8月27日。マリナーズ菊池雄星にとって、日米を通じて初めてヤンキース田中将大との投げ合いが実現した。
結果は、菊池の4回5失点に対し、田中は7回無失点。
日本人初の6年連続2桁勝利となる10勝目を挙げた先輩の底力と貫禄を、菊池は一塁側ベンチからしっかりと目に焼き付け、心に刻んだ。
「試合中は僕自身のことで精一杯でしたけど、とにかくコントロールとか、全体的なバランスとか、自分自身がこれから勝つために必要なものをすごく勉強させてもらいました」
チーム、個人の勝ち負けだけでなく、激戦区ア・リーグ東地区を独走する常勝軍団の先頭に立つエースが醸し出す空気、マウンドでの立ち居振る舞いのすべてが、菊池には刺激的であり、まさに吸収すべき生きた教材だった。
スプリットの投げ方を繰り返して。
菊池にとっての田中は、敵であっても、敵ではない、心から尊敬する先輩だった。
登板前日の8月26日。本拠地Tモバイルパークでの試合前、グラウンドで練習を始めた田中の姿を見つけると、小走りで駆け寄り、帽子を取ってあいさつした。一斉にカメラを向ける報道陣に少し背中を向けながら、菊池は大胆にも技術的なアドバイスを求めていた。

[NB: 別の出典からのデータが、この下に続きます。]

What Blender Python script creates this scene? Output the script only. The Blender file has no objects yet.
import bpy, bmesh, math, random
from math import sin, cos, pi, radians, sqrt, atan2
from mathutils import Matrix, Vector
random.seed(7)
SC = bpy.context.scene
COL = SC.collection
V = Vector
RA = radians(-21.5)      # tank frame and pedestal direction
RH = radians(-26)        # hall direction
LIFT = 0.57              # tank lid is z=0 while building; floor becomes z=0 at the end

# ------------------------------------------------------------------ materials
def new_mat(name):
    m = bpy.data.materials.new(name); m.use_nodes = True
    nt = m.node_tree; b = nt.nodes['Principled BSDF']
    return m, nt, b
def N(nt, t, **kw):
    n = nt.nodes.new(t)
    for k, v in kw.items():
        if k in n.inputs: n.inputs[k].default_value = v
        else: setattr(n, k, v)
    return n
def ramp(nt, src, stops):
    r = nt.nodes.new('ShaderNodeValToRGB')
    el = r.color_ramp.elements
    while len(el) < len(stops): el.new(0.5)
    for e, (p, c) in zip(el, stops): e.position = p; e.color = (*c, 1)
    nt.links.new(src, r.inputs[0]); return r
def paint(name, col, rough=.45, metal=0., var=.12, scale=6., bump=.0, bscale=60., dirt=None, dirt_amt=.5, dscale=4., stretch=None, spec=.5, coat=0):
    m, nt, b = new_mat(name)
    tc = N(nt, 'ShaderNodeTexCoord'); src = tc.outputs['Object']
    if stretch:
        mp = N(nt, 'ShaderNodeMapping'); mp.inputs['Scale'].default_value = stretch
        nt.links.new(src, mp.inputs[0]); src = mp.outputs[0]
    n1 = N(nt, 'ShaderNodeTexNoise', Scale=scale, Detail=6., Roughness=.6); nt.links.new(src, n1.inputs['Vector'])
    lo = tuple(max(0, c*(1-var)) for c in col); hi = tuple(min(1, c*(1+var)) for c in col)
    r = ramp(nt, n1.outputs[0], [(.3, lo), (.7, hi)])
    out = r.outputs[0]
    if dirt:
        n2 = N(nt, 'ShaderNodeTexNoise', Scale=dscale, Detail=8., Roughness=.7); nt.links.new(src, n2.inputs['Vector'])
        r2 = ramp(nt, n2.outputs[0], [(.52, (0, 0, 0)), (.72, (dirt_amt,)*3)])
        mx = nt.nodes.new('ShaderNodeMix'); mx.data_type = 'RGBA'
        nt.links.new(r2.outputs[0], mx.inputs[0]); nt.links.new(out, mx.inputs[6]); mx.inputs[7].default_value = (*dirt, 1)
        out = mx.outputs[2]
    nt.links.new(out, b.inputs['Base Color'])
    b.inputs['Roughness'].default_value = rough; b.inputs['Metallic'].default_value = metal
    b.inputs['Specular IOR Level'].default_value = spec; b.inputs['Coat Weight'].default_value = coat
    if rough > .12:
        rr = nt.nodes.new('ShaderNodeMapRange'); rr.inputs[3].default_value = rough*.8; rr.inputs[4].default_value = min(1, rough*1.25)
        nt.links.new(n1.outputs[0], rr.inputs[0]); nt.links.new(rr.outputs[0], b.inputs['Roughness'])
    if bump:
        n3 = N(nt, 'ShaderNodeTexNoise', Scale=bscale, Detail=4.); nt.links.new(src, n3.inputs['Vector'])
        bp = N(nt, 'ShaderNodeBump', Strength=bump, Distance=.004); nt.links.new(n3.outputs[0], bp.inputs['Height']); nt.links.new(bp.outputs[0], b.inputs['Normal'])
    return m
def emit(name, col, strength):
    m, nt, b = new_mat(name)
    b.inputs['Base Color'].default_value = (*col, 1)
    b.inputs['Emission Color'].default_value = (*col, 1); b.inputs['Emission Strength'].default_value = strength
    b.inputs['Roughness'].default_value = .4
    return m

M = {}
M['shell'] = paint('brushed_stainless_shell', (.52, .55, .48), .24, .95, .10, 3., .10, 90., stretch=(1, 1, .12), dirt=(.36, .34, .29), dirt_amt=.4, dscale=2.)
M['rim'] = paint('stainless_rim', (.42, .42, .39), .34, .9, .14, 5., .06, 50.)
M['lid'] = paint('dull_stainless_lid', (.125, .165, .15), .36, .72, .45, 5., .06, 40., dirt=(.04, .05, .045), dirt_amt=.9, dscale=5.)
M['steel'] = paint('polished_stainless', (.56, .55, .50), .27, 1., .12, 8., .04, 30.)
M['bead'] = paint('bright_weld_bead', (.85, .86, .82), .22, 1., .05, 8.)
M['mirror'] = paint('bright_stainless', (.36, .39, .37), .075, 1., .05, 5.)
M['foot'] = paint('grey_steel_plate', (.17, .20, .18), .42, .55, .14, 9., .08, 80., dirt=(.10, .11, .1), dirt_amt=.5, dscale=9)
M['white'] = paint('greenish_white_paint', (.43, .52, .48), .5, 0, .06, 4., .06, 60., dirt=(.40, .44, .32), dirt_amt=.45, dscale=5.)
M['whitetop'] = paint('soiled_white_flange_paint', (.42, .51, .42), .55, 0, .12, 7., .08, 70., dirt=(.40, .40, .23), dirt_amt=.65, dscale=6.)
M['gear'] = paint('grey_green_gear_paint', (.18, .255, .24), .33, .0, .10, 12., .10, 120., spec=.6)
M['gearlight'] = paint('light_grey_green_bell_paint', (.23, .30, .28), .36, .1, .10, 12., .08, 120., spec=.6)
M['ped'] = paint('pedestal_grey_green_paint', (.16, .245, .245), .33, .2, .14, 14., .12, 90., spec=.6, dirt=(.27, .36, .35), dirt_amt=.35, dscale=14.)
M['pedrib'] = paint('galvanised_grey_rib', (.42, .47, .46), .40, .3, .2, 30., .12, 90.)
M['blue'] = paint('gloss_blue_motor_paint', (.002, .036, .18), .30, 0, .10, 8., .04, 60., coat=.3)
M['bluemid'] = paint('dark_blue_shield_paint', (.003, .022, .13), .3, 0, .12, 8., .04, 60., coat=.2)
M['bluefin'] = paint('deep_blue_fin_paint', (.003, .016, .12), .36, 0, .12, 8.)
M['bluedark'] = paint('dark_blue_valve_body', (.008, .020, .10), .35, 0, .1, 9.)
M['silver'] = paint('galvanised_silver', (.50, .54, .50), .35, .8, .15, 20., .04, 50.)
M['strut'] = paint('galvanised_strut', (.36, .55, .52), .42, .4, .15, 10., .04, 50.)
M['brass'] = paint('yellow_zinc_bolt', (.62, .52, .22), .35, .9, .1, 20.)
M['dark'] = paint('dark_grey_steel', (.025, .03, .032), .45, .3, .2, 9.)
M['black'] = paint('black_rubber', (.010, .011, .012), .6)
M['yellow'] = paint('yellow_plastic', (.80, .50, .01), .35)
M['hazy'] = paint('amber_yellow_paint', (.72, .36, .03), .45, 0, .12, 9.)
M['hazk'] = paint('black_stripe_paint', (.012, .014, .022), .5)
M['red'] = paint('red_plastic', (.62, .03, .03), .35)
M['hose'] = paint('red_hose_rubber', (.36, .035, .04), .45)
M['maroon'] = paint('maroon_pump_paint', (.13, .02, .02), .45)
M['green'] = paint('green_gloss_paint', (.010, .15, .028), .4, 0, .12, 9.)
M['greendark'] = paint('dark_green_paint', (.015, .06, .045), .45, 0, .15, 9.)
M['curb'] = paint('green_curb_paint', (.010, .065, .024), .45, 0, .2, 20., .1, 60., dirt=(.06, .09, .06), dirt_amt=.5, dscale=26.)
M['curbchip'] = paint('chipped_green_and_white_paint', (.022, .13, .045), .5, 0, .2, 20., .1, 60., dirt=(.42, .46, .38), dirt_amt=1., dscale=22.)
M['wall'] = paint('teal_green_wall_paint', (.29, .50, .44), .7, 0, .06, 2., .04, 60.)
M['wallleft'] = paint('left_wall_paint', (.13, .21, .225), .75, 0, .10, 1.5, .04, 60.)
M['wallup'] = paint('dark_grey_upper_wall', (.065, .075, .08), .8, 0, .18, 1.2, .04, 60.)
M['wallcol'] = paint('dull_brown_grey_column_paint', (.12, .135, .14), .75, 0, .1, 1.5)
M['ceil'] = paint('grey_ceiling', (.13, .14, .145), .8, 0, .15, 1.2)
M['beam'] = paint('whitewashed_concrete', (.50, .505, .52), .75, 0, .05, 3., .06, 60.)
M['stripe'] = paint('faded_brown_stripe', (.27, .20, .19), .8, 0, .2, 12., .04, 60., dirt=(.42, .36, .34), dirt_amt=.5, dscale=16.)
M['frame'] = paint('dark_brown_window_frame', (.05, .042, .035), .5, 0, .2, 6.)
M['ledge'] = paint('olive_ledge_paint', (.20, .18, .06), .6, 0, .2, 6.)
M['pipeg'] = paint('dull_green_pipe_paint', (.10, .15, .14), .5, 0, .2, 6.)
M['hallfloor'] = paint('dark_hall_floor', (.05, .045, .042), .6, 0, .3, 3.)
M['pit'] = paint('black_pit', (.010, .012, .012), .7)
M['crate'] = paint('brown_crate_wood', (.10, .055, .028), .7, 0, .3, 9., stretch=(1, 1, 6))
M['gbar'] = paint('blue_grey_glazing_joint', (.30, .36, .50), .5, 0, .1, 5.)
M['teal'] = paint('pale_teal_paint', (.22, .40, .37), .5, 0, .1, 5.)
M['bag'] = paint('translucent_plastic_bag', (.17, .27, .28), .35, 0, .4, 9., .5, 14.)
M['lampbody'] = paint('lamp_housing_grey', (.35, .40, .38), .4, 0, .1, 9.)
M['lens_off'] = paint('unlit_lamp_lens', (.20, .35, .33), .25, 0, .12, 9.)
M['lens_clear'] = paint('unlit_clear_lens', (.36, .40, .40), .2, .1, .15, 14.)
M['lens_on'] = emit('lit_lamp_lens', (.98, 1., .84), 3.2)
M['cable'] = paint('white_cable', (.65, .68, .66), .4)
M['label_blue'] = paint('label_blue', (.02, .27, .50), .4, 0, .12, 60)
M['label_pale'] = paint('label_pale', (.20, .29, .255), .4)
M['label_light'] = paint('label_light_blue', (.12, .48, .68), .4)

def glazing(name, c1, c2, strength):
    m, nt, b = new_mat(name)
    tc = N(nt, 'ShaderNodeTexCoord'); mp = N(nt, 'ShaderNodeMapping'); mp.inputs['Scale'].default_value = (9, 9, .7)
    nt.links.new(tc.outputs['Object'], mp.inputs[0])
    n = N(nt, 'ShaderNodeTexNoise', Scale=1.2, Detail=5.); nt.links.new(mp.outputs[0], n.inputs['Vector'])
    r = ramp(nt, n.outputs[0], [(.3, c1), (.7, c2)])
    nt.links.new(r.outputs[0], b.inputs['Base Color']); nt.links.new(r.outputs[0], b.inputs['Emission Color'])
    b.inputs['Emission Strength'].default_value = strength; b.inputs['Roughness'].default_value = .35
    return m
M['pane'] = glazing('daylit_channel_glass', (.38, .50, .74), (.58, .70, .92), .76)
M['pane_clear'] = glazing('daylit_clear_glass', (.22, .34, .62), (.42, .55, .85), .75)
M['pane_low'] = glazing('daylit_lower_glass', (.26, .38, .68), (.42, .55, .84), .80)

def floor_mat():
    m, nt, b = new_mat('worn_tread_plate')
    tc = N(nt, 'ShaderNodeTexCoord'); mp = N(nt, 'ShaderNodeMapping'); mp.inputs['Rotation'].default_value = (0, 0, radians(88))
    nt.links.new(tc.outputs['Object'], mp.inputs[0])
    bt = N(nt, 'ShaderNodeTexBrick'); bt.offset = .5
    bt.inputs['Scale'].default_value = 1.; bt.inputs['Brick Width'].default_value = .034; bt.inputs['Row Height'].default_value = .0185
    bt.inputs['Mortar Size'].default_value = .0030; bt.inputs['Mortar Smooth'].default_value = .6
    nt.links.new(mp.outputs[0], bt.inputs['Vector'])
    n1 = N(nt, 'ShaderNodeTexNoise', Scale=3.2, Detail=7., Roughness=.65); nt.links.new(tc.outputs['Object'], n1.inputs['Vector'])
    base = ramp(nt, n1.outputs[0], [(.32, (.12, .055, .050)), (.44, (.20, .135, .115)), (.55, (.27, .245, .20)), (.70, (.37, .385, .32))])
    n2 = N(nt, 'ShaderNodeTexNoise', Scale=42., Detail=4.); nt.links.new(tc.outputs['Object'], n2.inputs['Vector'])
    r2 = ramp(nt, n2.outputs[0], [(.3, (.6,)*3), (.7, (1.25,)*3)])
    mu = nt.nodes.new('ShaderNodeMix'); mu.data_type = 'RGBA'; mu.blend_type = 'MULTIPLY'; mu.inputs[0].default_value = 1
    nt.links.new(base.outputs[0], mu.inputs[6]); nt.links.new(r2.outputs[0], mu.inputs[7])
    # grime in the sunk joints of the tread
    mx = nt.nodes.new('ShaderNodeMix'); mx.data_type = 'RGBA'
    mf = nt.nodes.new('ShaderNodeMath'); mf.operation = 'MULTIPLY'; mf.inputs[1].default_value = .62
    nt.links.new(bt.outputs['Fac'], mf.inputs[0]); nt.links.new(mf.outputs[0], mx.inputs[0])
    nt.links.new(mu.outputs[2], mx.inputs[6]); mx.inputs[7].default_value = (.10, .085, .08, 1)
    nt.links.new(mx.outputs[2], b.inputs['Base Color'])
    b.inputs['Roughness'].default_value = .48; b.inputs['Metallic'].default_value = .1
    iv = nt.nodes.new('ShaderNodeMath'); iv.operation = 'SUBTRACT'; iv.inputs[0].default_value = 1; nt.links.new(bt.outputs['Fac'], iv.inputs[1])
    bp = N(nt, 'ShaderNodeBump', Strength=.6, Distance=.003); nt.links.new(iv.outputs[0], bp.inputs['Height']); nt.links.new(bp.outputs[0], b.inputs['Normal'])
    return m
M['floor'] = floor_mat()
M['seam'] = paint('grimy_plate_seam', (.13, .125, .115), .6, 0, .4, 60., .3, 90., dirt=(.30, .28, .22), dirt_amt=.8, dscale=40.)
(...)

「いろいろお聞きしたいことがあったので……。ついつい聞いてしまいました。滅多にお会いできないので」
もちろん、詳細は明かさなかった。ただ、身振り手振りを交えて話しながら、田中は人差し指と中指を開き、手首を立てたまま、右腕を振り下ろす動作を、数回繰り返した。
傍目にも、間違いなく、田中の宝刀スプリットの投げ方だった。
というのも、菊池は今季から本格的にチェンジアップの習得を目指しており、サークルチェンジ、スプリットチェンジなど、様々な握りで試行錯誤を繰り返してきた。